Adamcağızın düştüğü duruma üzüldüm, müzik bile kesilecekti az kaldı. Yani kavga çıkacaktı ben gaza gelip “Sen kimsin?” deyiverseydim. Yaşlarımız da sanırsınız 18-20. İşin enteresanı adam sevgilisine “höst” diyemedi, iyi mi?
Geçen gün Ender’le konuşuyorduk telefonda (Saraç), “Sonunda evlendim” dedi, “Yazsana ya. Hep siz mi çekiyorsunuz acıları, hep erkekler mi içinize ediyor? Bak Ayşe boşanmak istedim, geçinemiyorduk, parasını verdim, evler verdim, ayda şu kadar nafaka bağlandı, 10 sene boşamadı beni kadın. Sonra ben birine âşık oldum, 10 sene ayrı kalınca elbet sağlıklı bir adam bir kadın isteyecek hayatında değil mi? O ne yaptı, ‘Beni evliyken de bu kadınla aldattı’ dedi, gazetelere demeçler verdi, demediği yalanı bırakmadı, onuruma, saygınlığıma laf ettirdi. Eeee hep kadınlar mı eziliyor, söylesene şimdi?”
Sonra düşündüm, Ender de haklı, bana da ne e-postalar gelir ara sıra, yazar bazı erkek okurlar.
Karısını bir kere bile aldatmayan var ama kadın birine âşık olur, adamın işlerinde de ortaklığı var, üstelik ev de kadının üstüne, kadın adamı boşar, adam kalır dımdızlak sokakta, bir de nafaka öder eski kadına. Adam hemen boşanır böyle durumda, aldatılınca erkek durmaz çünkü ama kadın aldatılınca boşanmayabilir intikam adına. Erkek mahkemede genelde susar, “aldatıldım” diyemez, utanır, tabii bunlar halkımızın hikâyeleri, iş sosyetik boyutları bulunca durumlar değişiyor galiba.
Daha ne hikâyeler var erkeklerin bir kadından çok çektiklerine dair. Etrafınızda da vardır illa. Benim gibi sevgiden gözü dönmüş salak ve saftorik kadınları dışarıda bırakırsak -ki bizler sanıyorum artık anca 10 avuç kadar falan kaldık- kadınlar acayip akıllı ve profesyonel çalışıyorlar.

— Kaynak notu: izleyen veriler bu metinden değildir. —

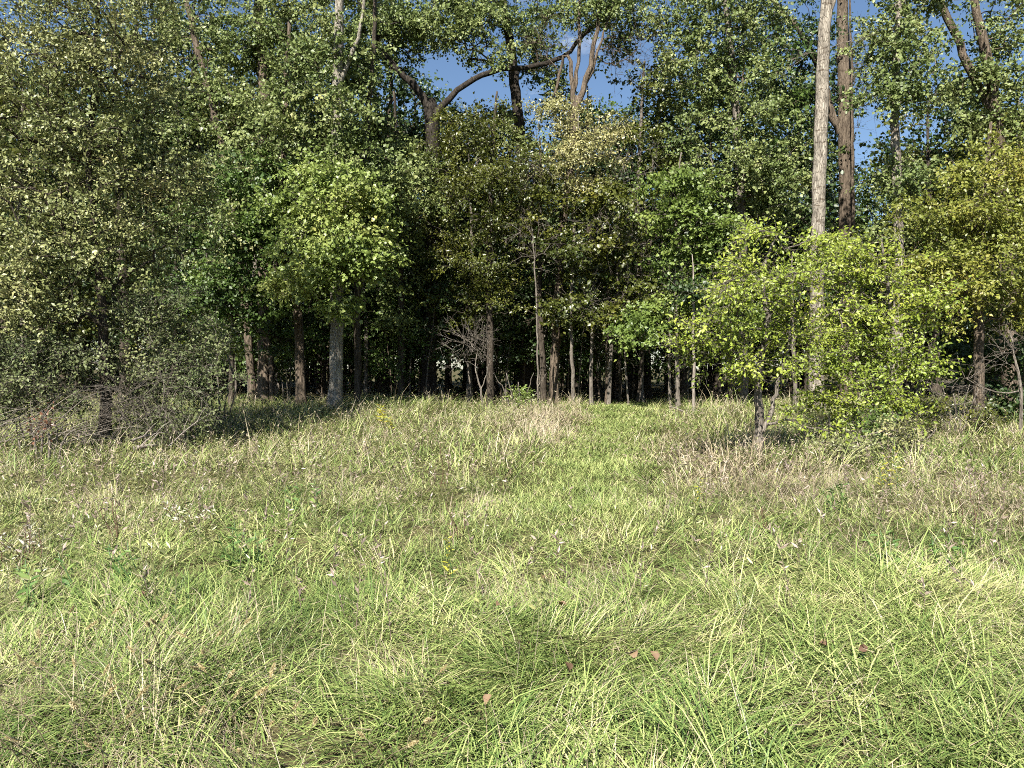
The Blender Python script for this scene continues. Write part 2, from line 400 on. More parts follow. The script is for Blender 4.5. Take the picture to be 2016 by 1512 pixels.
l.new(no.outputs['Fac'], bp.inputs['Height']); l.new(bp.outputs['Normal'], pb.inputs['Normal']); l.new(pb.outputs[0], out.inputs['Surface'])
tag(obj('ground', mesh('ground', np.stack([X, Y, Z], -1).reshape(-1, 3), [F], m, True)), kind='structure')

# ------------------------------------------------------------------ trees at the wood's edge
def R_(px):  # full width in px at d -> radius
    return lambda d: px * .5 * d / FPX

# olive-leaved tree, left
make_tree('olive_leaved_tree', 'tall thin-trunked tree with dull olive and yellowing leaves above the brush pile', 'tree',
          path(15.10, (208, 885, .115), (206, 760, .10), (205, 640, .085), (195, 540, .07), (182, 430, .058), (176, 300, .05), (186, 150, .04), (192, 0, .03), (195, -150, .02)),
          'bark_dark', [B(180, 210, 14.2, 80, 140, 60), B(170, 40, 14.3, 110, 90, 60), B(60, 120, 14.2, 90, 90, 50), B(140, 560, 14.90, 170, 90, 190), B(50, 430, 14.70, 150, 110, 168), B(300, 470, 15.40, 140, 95, 146), B(160, 330, 14.90, 180, 110, 190),
                        B(110, 190, 15.30, 170, 110, 179), B(290, 300, 15.80, 120, 90, 101), B(70, 50, 15.30, 140, 110, 146), B(250, 110, 15.90, 140, 100, 123),
                        B(-70, 300, 14.90, 120, 260, 123), B(150, -90, 15.30, 200, 110, 134), B(380, 380, 16.10, 60, 50, 34), B(20, 640, 14.40, 110, 60, 78)],
          'near4', 'olive', from_frac=.12, size=.080, per=40)

# three-stemmed cottonwood
make_tree('three_stemmed_tree', 'rough pale-barked tree with several stems from one foot, left of the dark leaning trunk', 'tree',
          path(26.5, (517, 805, .22), (520, 700, .19), (519, 560, .17), (520, 400, .2), (520, 160, .17), (508, -20, .14), (500, -250, .06)),
          'bark_brown', [B(480, 60, 27, 130, 90, 154), B(430, 200, 27, 120, 90, 140), B(560, 130, 27.5, 90, 110, 112), B(500, -80, 27, 150, 90, 112), B(350, 60, 28, 110, 110, 126)],
          'cotton', 'cotton', from_frac=.35,
          limbs=[path(26.5, (500, 800, .14), (494, 740, .12), (488, 660, .14), (470, 500, .12), (440, 300, .12), (380, 60, .09), (350, -100, .05)),
                 path(26.4, (534, 803, .10), (535, 720, .085), (529, 640, .075), (545, 500, .06), (548, 380, .04))])

make_tree('dark_leaning_tree', 'slim dark leaning trunk, sunlit higher up, beside the stout pale-barked tree', 'tree',
          path(24.6, (592, 815, .16), (591, 720, .145), (586, 620, .135), (572, 520, .12), (565, 460, .11), (560, 350, .10), (562, 200, .08), (570, 40, .05)),
          'bark_brown', [B(520, 330, 24.6, 90, 90, 104), B(560, 220, 25, 80, 90, 91), B(470, 250, 25.3, 80, 90, 78), B(600, 80, 25.4, 80, 80, 78)],
          'cotton', 'cotton', from_frac=.45)

make_tree('stout_cottonwood', 'stout pale straight trunk in full sun with a bright green leaf mass above', 'tree',
          path(23.0, (660, 822, .22), (661, 740, .205), (663, 640, .20), (664, 500, .19), (664, 330, .185), (665, 160, .16), (668, 40, .14), (672, -120, .10), (674, -260, .05)),
          'bark_cotton', [B(640, 500, 21.6, 85, 75, 105), B(715, 490, 21.8, 75, 60, 80), B(600, 410, 22, 75, 60, 75), B(690, 405, 21.8, 75, 60, 75), B(760, 480, 22.2, 40, 45, 28),
                          B(540, 560, 22.4, 45, 25, 24), B(610, 560, 21.9, 60, 30, 36), B(660, 600, 21.9, 50, 22, 22), B(640, 340, 22.4, 70, 45, 45)],
          'cotton', 'cotton_bright', from_frac=.3, size=.11,
          limbs=[path(23, (667, 165, .09), (690, 110, .075), (712, 50, .055), (722, -60, .03), base=False)], low=.25)

make_tree('slender_cottonwood', 'tall cottonwood with pale shimmering leaves rising behind the bright green leaf mass', 'tree',
          path(24.4, (705, 808, .12), (704, 600, .11), (712, 400, .10), (722, 250, .09), (735, 100, .07), (740, -100, .05)),
          'bark_dark', [B(610, 230, 23.0, 90, 80, 85), B(720, 300, 22.9, 80, 60, 70), B(760, 360, 23.5, 70, 60, 60), B(640, 100, 23.2, 90, 80, 75), B(700, 140, 24, 40, 70, 55),
                        B(640, -30, 24.6, 120, 60, 70), B(690, 240, 22.2, 50, 60, 34), B(770, 30, 29.5, 60, 80, 55), B(550, 60, 25.4, 60, 80, 45)],
          'cotton', 'cotton', from_frac=.4)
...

Evli kadın da artık kendini her şeye karşı koruyor ve önlemlerini alıyor, dışarıdaki sevgili desen zaten işini inanılmaz biliyor, inanılmaz akıllı oynuyor.
Lügata “kadın sevgili” yaz: Erkeğin iliğini, kemiğini sömüren çıksın.
Valla erkekler anlatıyor, hele evli olanlar, işte Allah’ın sopası bu; sevgili ayaklarına dolanıyor.
Bir film vardı ya Fatal Attraction.
Evli Michael Douglas, bir gece kaçamak yapar, Glenn Close’la.
Sonra Glenn adama bir musallat olur...
Beter olsun diyoruz şimdi değil mi adamlara, ben diyorum valla çünkü benim hayatıma da girdi bir Glenn.
Ama eğri oturup doğru konuşun şu zamanda, kaç kadın da kocasını bir gecelik ilişkilerle aldatıyor, yalansa yalan deyin bana.
Ama tek gecelik adamlar musallat olmaz asla.
Nereden mi biliyorum, ayol herkes anlatıyor, konuşuyor, yazıyor, günlük sıradan şeyler olmuş bunlar artık ya!
Kocasının ortağıyla aşk yaşayan kadın var. Yeni duydum, yedi senedir hem de. Adamı soyup soğana çevirmişler bir de. Aile bilindik, yani bizim çevrede.
Kadının biri menopoza giriyor, kocası tam yeni emekli olmuş, artık seyahat falan edecekler kalan hayatlarında, kadın diyor ki “Bu hormonlar beni mahvetti, kalan ömrümde seni görmek istemiyorum, evimden git”...
Evi kadının üstüne yapmış adam (Bu bana gelen bir e-posta). Adam şu anda erkek kardeşinde sığıntı; bu da kendi tabiri.
“Ne yapacaksınız?” dedim.
“Yetiş Ayşe huzur evi bulabilir mi?” dedi, “ömrümün kalanını mahvetti bu kadın, hâlbuki o kısırdı, bana çocuk veremediği halde onu bırakmadım ve hep sevdim”...
Yazdıkça yazı nerelere gitti bilmiyorum, başa dönüp yazılarımı hiç okumam ki aman olmamış deyip silmeyeyim diye.
Yazmak istediğim şuydu neticede; hep biz kadınlar mı yara alıyoruz erkeklerden, hep mi onlar kötü? Aldatan onlar, parasız bırakan onlar, onlar şeytan, biz kadınlar melek miyiz?
Hayır.
Her zaman iyi kadınlar, kötü kadınlar, iyi adamlar, kötü adamlar var.